What is the Humax HDR-2000T?

It’s Humax’s latest Freeview HD TV recorder, equipped with a 500GB hard disk and dual HD Freeview tuners. It lacks the impressive YouView catch-up TV service offered by the company’s Humax DTR-T1010 recorder, but you can still watch content from BBC iPlayer and other on-demand apps found in Humax’s TV Portal section. Elsewhere the HDR-2000T’s multimedia functionality makes it much more than just a TV recorder.

SEE ALSO: Best Freeview PVRs

Humax HDR-2000T

Humax HDR-2000T – Design Connections

The Humax HDR-2000T is compact and classy. Measuring just 320mm wide and 50mm high, it’s easy to slide into nooks and crannies, while the sleek black finish and gleaming brushed silver fascia is a chic combination. The casing is robustly built, as you’d expect at this price. On the front is a light that glows blue when activated or red when recording, alongside a row of discreet controls for changing channels and volume.

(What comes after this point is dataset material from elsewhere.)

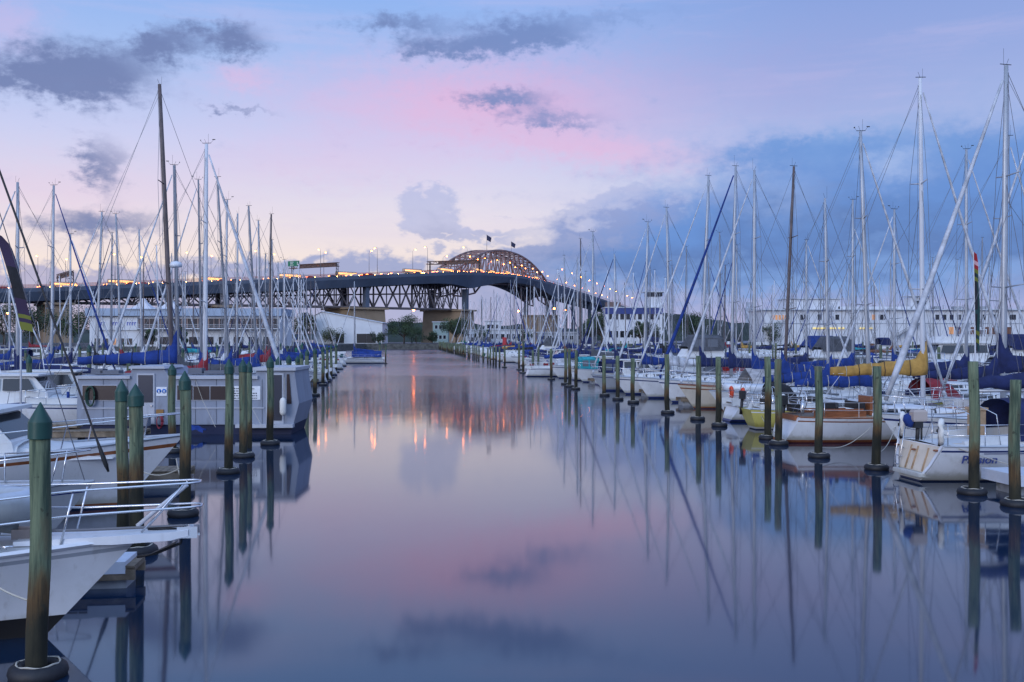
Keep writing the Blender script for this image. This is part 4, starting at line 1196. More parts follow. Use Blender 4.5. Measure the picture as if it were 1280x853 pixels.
    if arch:
        g = G(); g.path([(-.35 * L, -w, dz), (-.36 * L, -w * .9, dz + 1.9), (-.36 * L, w * .9, dz + 1.9), (-.35 * L, w, dz)], .04, 6); g.build('targa_arch', STEEL, r)
    if rail and detail:
        g = G(); ez = .55
        pts = [h.edge(1, t, ez, .05) for t in (.55, .68, .8, .92)] + [Vector((L / 2 + .1, .12, h.fb + ez)), Vector((L / 2 + .1, -.12, h.fb + ez))] + [h.edge(-1, t, ez, .05) for t in (.92, .8, .68, .55)]
        g.path(pts, .018, 5)
        for sg in (1, -1):
            for t in (.55, .68, .8, .92): g.tube(h.edge(sg, t, 0, .05), h.edge(sg, t + .01, ez, .05), .016, n=4)
        g.build('bow_rail', STEEL, r)
        g = G(); g.tube((-.1 * L, .3, top), (-.14 * L, .3, top + rnd.uniform(1.5, 3)), .014, n=3); g.build('antenna', HULLC['white'], hs)
    return r, h

# ------------------------------------------------------------------ piles
def pile_material():
    m = bpy.data.materials.new('weathered_pile_timber'); m.use_nodes = True
    nt = m.node_tree; b = nt.nodes['Principled BSDF']; b.inputs['Roughness'].default_value = .9
    tc = nt.nodes.new('ShaderNodeTexCoord'); oi = nt.nodes.new('ShaderNodeObjectInfo')
    sp = nt.nodes.new('ShaderNodeSeparateXYZ'); nt.links.new(tc.outputs['Object'], sp.inputs[0])
    z = X(nt, sp.outputs[2])
    off_ = combine(nt, X(nt, oi.outputs['Random']) * 37.0, X(nt, oi.outputs['Random']) * 11.0, X(nt, oi.outputs['Random']) * 5)
    va = nt.nodes.new('ShaderNodeVectorMath'); va.operation = 'ADD'; nt.links.new(tc.outputs['Object'], va.inputs[0]); nt.links.new(off_, va.inputs[1])
    mp = nt.nodes.new('ShaderNodeMapping'); mp.inputs['Scale'].default_value = (9, 9, .7); nt.links.new(va.outputs[0], mp.inputs[0])
    n1 = noise_tex(nt, mp.outputs[0], 1.2, 6, .65)
    mp2 = nt.nodes.new('ShaderNodeMapping'); mp2.inputs['Scale'].default_value = (3, 3, .9); nt.links.new(va.outputs[0], mp2.inputs[0])
    n2 = noise_tex(nt, mp2.outputs[0], 1.0, 5, .6)
    vor = noise_tex(nt, va.outputs[0], 7.0, 2, .5)
    green = mixc(nt, n1.smooth(.35, .65), (.04, .066, .045, 1), (.165, .205, .125, 1))
    green = mixc(nt, n2.smooth(.48, .66) * .6, green, (.15, .125, .07, 1))
    rust = mixc(nt, n1.smooth(.3, .7), (.055, .03, .014, 1), (.17, .10, .035, 1))
    slime = mixc(nt, n2.smooth(.3, .7), (.008, .009, .006, 1), (.035, .032, .018, 1))
    zz = z + (n2 - .5) * 1.1 + (n1 - .5) * .35 + (X(nt, oi.outputs['Random']) - .5) * .8 + .08
    c = mixc(nt, zz.smooth(1.15, 1.65), rust, green)
    c = mixc(nt, zz.smooth(.80, 1.25), slime, c)
    c = mixc(nt, (zz.smooth(.9, 1.1) * (n1 * 1.0).smooth(.5, .6) * (zz * -1.0).smooth(-1.6, -1.2)) * .7, c, (.02, .018, .012, 1))
    c = mixc(nt, (vor * 1.0).smooth(.66, .72) * .7, c, (.03, .03, .02, 1))
    nt.links.new(c.s, b.inputs['Base Color'])
    bp = nt.nodes.new('ShaderNodeBump'); bp.inputs['Strength'].default_value = .7; bp.inputs['Distance'].default_value = .03
    nt.links.new(n1.s, bp.inputs['Height']); nt.links.new(bp.outputs[0], b.inputs['Normal'])
    return m
m_pile = pile_material()
m_cap = mat('pile_cap_green', (.008, .058, .046), .45, var=.12, scale=4, dirt=(.05, .06, .05), dirt_amt=.3, dirt_scale=6)
m_ring = mat('rubber_ring', (.012, .012, .016), .6, var=.3, scale=3, bump=.2)
m_captop = mat('pile_top_timber', (.16, .15, .11), .9, var=.3, scale=8)
def make_pile(H, cap, ring, r0=.135, seed=0, n=14):
    rnd = random.Random(seed)
    r = empty('mooring_pile', (0, 0, 0))
    rings = []
    for k in range(12):
        z = -.9 + (H + .9) * k / 11; bx, by = .015 * math.sin(k * .9 + seed), .015 * math.cos(k * .7 + seed * 2)
        rings.append([(bx + r0 * (1.06 - .09 * k / 11) * (1 + .05 * math.sin(3 * a + seed) + rnd.uniform(-.025, .025)) * math.cos(a), by + r0 * (1.06 - .09 * k / 11) * (1 + .05 * math.sin(3 * a + seed)) * math.sin(a), z) for a in [2 * PI * i / n for i in range(n)]])
    g = G(); g.loft(rings, 0, True, True); g.build('post', m_pile, r)
    bx, by = .015 * math.sin(11 * .9 + seed), .015 * math.cos(11 * .7 + seed * 2)
    g = G()
    if cap: g.lathe([(r0 * 1.02, -.20), (r0 * 1.13, -.20), (r0 * 1.13, -.195), (r0 * 1.13, .0), (r0 * 1.13, .004), (r0 * 1.12, .01), (r0 * .10, .235), (.008, .245)], 20, c=(bx, by, H)); g.build('cap', m_cap, r)
    if ring:
        g = G(); c = (rnd.uniform(-.06, .06), rnd.uniform(-.06, .06), .06)
        g.torus(c, .27, .115, 24, 10); g.build('rubber_ring', m_ring, r)
        g = G(); pts = [(c[0] + .27 * math.cos(a), c[1] + .27 * math.sin(a), .17 + .012 * math.sin(5 * a)) for a in [2 * PI * i / 20 for i in range(21)]]
        g.path(pts, .014, 5); g.build('rope', ROPE, r)
    return r
PT = {}
def pile(x, y, H, cap, label, ring=True, lean=(0, 0), group='mooring piles along the channel', r=1.0):
    k = (cap, ring, random.randrange(4))
    if k not in PT: PT[k] = make_pile(3.1, cap, ring, seed=len(PT) + 1); o = PT[k]; 
    else: o = copy_tree(PT[k])
    o.location = (x, y, 0); o.rotation_euler = (lean[0], lean[1], random.uniform(0, 6)); o.scale = (r, r, H / 3.1)
    if ring:
        for c in o.children:
            if c.name.startswith('rubber') or c.name.startswith('rope'): c.scale = (1, 1, 3.1 / H)
    tag(o, label, 'pile', group)
    return o
# ------------------------------------------------------------------ berths
def xr(Y): return 14.9 - .116 * Y
def xl(Y): return -4.3 - .135 * Y
m_plank = mat('dock_planks', (.20, .155, .11), .9, var=.35, scale=2.5, bump=.4)
m_float = mat('pontoon_float', (.30, .31, .33), .85, var=.2, scale=1.5, dirt=(.05, .06, .04), dirt_amt=.8, dirt_scale=2)
m_fw = mat('dock_corner_white', (.60, .63, .70), .6, var=.06)

def finger(x0, x1, y, label, w=1.1, z=.46, corner=False, ang=AX, group='finger pontoons between the berths', yaw=True):
    r = empty('finger_pontoon', (x0, y, 0), ang); tag(r, label, 'pontoon', group)
    L = x1 - x0
    g = G(); n = max(2, int(abs(L) / .16))
    g.box((L / 2, 0, z - .03), (abs(L), w, .05))
    for i in range(min(n, 70)): g.box((L * (i + .5) / min(n, 70), 0, z + .012), (abs(L) / min(n, 70) - .018, w + .06, .03))
    g.build('planking', m_plank, r)
    for sg in (-1, 1):
        g = G(); g.box((L / 2, sg * w / 2, z - .13), (abs(L), .07, .16)); g.build('side_beam', m_plank, r)
    k = .8
    while k < abs(L):
        g = G(); g.box((k * (1 if L > 0 else -1), 0, z - .42), (1.3, w * .9, .6)); g.build('float', m_float, r); k += 2.4 if label.find('far') < 0 else 4.8
    if corner:
        g = G(); g.box(((.65 if L > 0 else -.45), 0, z + (-.03 if L > 0 else .0)), (1.5 if L > 0 else .6, w + (.5 if L > 0 else .1), .3 if L > 0 else .2)); g.box((1.9 if L > 0 else -1.3, 0, z + (.0 if L > 0 else .05)), (1.2, w + .05, .14)); g.build('corner_cap', m_fw, r)
    return r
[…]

On the bottom right-hand corner of the fascia is a USB port that lets you play music, video and photos from flash drives. On the back are HDMI, Scart and composite video outputs, optical digital and analogue stereo outputs and RF in/loopthrough. That’s a decent selection, and the Scart output is useful if you want to make copies of hard-disk programmes on an external DVD
recorder.

There’s no built-in Wi-Fi sadly, but you can connect the Humax to your
router (or a Homeplug system) via the Ethernet port, or you can buy an
optional wireless LAN dongle and connect it to the second USB port.

Humax HDR-2000T

Humax HDR-2000T – Features

The 500GB hard disk and dual tuner are standard fare these days, but less common is the range of network features, which includes a range of internet content and DLNA streaming of media files across a home network.

Internet content is found in Humax’s TV Portal menu. The selection is decent but the lack of ITV Player, 4OD and Demand 5 makes Humax’s YouView box a more appealing prospect.

There’s BBC iPlayer, BBC News, BBC Sport, YouTube, Picasa, Teletext Holidays, Wiki TV, Flickr and an internet radio app. That’s just what we found on the initial screen, but there are loads more to download in the App Market, including Daily Express, OK Magazine, Twitter and Bible TV. Pay TV streaming service VuTV will be added soon, providing access to Nickelodeon and Comedy Central.

Hit the Media key and it’ll bring up a list of PCs and servers on your home network. You can browse folders and files and play them through your TV. The list of supported formats is lengthy – we had no trouble streaming XviD, WMV HD, hi-def AVI, AVCHD and MP4 but there’s no streaming support for DivX or MKV. On the music side the Humax HDR-2000T is limited to MP3 playback. Alternatively you can play files from USB storage devices and doing so allows you to play MKV and DivX.

The 500GB hard disk gives you 125 hours’ worth of high-definition recording time to play with, or 300 hours of standard definition. The dual-tuner arrangement is more flexible than many PVRs, allowing you to record two channels simultaneously and watch a third channel while they record. This feature is pure gold but it’s not really flagged up in the manual or on the box – we’d be shouting it from the rooftops. You can, of course, play a programme from the start while it’s still being recorded onto the hard disk, what they used to call ‘chasing playback’.

There’s also an excellent range of recording features like Series Link, split programme recording, recording clash alerts, accurate recording (which tracks changes to the schedules so you don’t miss anything) and pause/rewind live TV. When watching a programme in SD, a little box appears at the top of the screen offering the change to watch in HD by pressing OK. Nice.

The Humax HDR-2000T also supports Dolby Digital Plus, subtitles and Audio Description.